# Work to do:
Give the data again exactly, from its opening line through the line in which "return CAM + d * (Y / d[1])" appears.

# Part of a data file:
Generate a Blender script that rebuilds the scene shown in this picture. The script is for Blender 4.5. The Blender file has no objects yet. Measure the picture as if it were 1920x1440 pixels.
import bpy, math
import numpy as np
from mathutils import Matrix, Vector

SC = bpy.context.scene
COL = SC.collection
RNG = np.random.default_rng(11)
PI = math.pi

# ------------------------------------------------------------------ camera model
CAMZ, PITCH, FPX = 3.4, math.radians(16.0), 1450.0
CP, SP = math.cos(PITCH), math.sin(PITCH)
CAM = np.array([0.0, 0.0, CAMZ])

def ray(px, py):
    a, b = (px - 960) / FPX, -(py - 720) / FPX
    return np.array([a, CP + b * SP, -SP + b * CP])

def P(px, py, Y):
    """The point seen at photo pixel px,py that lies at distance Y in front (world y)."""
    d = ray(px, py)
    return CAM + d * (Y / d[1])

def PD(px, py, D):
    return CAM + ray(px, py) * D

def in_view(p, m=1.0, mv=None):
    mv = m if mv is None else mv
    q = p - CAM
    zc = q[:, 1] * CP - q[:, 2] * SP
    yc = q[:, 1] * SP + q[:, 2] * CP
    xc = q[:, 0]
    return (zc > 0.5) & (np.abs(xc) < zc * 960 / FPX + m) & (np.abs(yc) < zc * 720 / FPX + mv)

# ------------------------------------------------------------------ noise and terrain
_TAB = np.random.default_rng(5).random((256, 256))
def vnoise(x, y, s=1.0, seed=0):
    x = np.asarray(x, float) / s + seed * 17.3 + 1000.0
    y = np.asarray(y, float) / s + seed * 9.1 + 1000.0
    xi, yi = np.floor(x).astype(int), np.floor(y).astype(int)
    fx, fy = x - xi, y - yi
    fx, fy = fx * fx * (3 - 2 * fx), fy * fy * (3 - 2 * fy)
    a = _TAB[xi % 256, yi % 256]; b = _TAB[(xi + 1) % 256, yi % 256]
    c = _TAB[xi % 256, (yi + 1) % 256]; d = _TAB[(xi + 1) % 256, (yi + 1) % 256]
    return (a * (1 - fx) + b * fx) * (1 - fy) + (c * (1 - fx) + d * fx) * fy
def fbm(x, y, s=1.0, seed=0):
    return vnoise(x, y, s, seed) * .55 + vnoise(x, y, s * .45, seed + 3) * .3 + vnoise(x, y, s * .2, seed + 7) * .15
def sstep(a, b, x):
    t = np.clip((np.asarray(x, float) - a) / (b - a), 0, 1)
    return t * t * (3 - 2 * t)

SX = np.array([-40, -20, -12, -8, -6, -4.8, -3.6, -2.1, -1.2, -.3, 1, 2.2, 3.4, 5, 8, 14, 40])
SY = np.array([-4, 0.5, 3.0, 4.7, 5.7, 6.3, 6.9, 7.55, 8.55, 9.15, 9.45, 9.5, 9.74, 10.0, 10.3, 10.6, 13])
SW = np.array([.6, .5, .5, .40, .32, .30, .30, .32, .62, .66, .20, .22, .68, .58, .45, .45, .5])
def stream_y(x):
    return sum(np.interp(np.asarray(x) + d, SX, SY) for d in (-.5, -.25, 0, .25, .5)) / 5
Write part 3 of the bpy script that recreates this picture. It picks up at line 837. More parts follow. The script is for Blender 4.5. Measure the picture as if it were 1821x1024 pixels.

# Solved problem:
Generate a Blender script that rebuilds the scene shown in this picture. The script is for Blender 4.5. The Blender file has no objects yet. Measure the picture as if it were 1920x1440 pixels.
import bpy, math
import numpy as np
from mathutils import Matrix, Vector

SC = bpy.context.scene
COL = SC.collection
RNG = np.random.default_rng(11)
PI = math.pi

# ------------------------------------------------------------------ camera model
CAMZ, PITCH, FPX = 3.4, math.radians(16.0), 1450.0
CP, SP = math.cos(PITCH), math.sin(PITCH)
CAM = np.array([0.0, 0.0, CAMZ])

def ray(px, py):
    a, b = (px - 960) / FPX, -(py - 720) / FPX
    return np.array([a, CP + b * SP, -SP + b * CP])

def P(px, py, Y):
    """The point seen at photo pixel px,py that lies at distance Y in front (world y)."""
    d = ray(px, py)
    return CAM + d * (Y / d[1])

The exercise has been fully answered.